В первой половине двадцатых годов попали в мои руки "Жизнь и гибель Николая Курбова" и потом "Любовь Жанны Ней". Помню, я жил одно время в Смольном на так называемой крестьянской половине. И воспоминание об этих книгах связано у меня с такой картиной: с вечера, ложась в постель, я начал читать книгу Эренбурга, она меня захватила, и я очнулся, когда книга была прочитана, но в окно уже светил день. Я не был тогда достаточно искушенным читателем: и вкус мой еще не был развит, и миропонимание еще только вырабатывалось. И все же я и тогда почувствовал мелодраматизм в "Любви Жанны Ней". В "Жизни и гибели Николая Курбова" увидел я иное. Курбов и другие большевики были представлены сугубыми рационалистами, все в их действиях было основано на почти математическом расчете, тогдашние руководители, их облик сравнивались с шаром, трапецией, треугольником, как будто они были геометрическими фигурами. И когда Курбов полюбил, да еще девушку, вовлеченную по своему неразумению в контрреволюционный заговор, это было началом конца Курбова. Близость с любимой он не смог перенести и покончил с собой. Рацио столкнулось с эмоциями, и это стало крушением железного человека. Уже тогда я понимал искусственность и ложность такого изображения большевика.

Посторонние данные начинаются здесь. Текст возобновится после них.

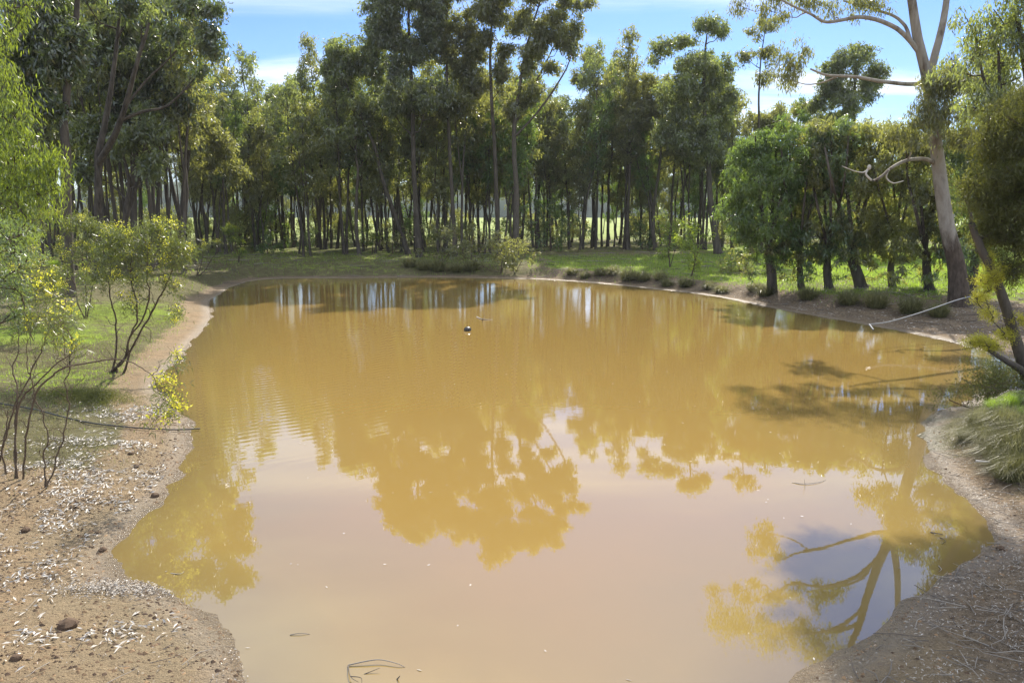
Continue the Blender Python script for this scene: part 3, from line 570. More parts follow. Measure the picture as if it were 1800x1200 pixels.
for k, (px, Y, r, lab, lob) in enumerate(row):
    r *= .84
    b = gnd(px, (512, 507, 506, 506, 504, 509, 516)[k]); Y = float(b[1]); rg = np.random.RandomState(60 + k); lean = rg.randn() * 8
    fk = unp(px + lean, 446 + rg.randn() * 8, Y)
    t = Tree(b - np.array([0, 0, .05]), [b - np.array([0, 0, .05]), b * .5 + fk * .5 + rg.randn(3) * .06, fk], r, r * .72, 60 + k, 12, 1.45, .8, .03)
    for q in range(4):
        tx = px + lean + (q - 1.5) * 22 + rg.randn() * 6
        t.path([fk, unp((px + lean) * .45 + tx * .55, 370, Y + rg.randn() * .5), unp(tx, 310, Y + rg.randn() * .9), unp(tx + rg.randn() * 10, 240, Y + rg.randn())], r * .38, .03, 7, 1., .1, .05)
    cs = lobes(lob, Y, t.rng, (.24, .50), 1.6, 1.4)
    cs += lobes([(px - 36, 420, 26, 30), (px + 30, 415, 26, 30), (px + rg.randn() * 20, 445, 30, 20), (px - 20, 250, 24, 30), (px + 24, 230, 26, 26)], Y, t.rng, (.2, .42), .9, 1.5)
    for q in range(26): cs.append(np.append(unp(px + rg.randn() * 34, 436 + rg.rand() ** 1.5 * 56, Y - rg.rand() * 1.4 + .4), rg.uniform(.12, .28)))
    t.clumps(cs, 900, .19, .050, 1.0, .95, rise=.2, twigs=2, rmax=.05)
    t.make('bushy_tree', lab, 'tree', GRW, 'bark', 'leaf_green' if k == 0 else 'leaf_olive' if k in (1, 4) else 'leaf_shiny' if k in (2, 6) else 'leaf_olive')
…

И все-таки были в этих книгах главы, которые врезались в мою память. В "Любви Жанны Ней" необычайно сильно и страстно написана глава "Мы мчимся к счастью в гости", глава о любви, о счастливых влюбленных. Столь же страстно, но, так сказать, с обратным знаком написана фигура Халыбьева. Всю силу своей ненависти вложил Эренбург в изображение этого белоэмигранта мерзавца и подлеца, обманувшего Жанну в самый тяжелый час ее жизни. В "Николае Курбове" я навсегда запомнил картины его детства, мучения, которые испытывал он, страдая за мать, отданную когда-то негодяем, которого она любила, в уплату карточного проигрыша. Тогда-то и был зачат Николай Курбов, и потом мать торговала собой, чтобы вырастить сына. Помню эту жуткую главу, в которой мальчик, бесконечно любящий мать, целует ямку в тюфяке, пролежанную ее телом. Такое детство родило в его душе непримиримую ненависть к старому миру. Помню еще, как Курбов вывел из себя учителя, поклонника древних римлян. "Тоже у них были рабыни, тоги ихние стирали", сказал мальчик.

Но, конечно, наибольшее впечатление произвел на меня "Хулио Хуренито". Мне и сейчас думается, что этот развернутый социально-политический памфлет, пожалуй, самое высокое достижение Эренбурга и, как бы ни были значительны его следующие книги, лучшего он ничего не написал.

Сколько яда, сарказма, какая меткость и точность в обобщенных портретах месье Дэле, мистера Куля, Карла Шмидта, Алексея Тишина, Эрколе Бамбучи и негра Айши.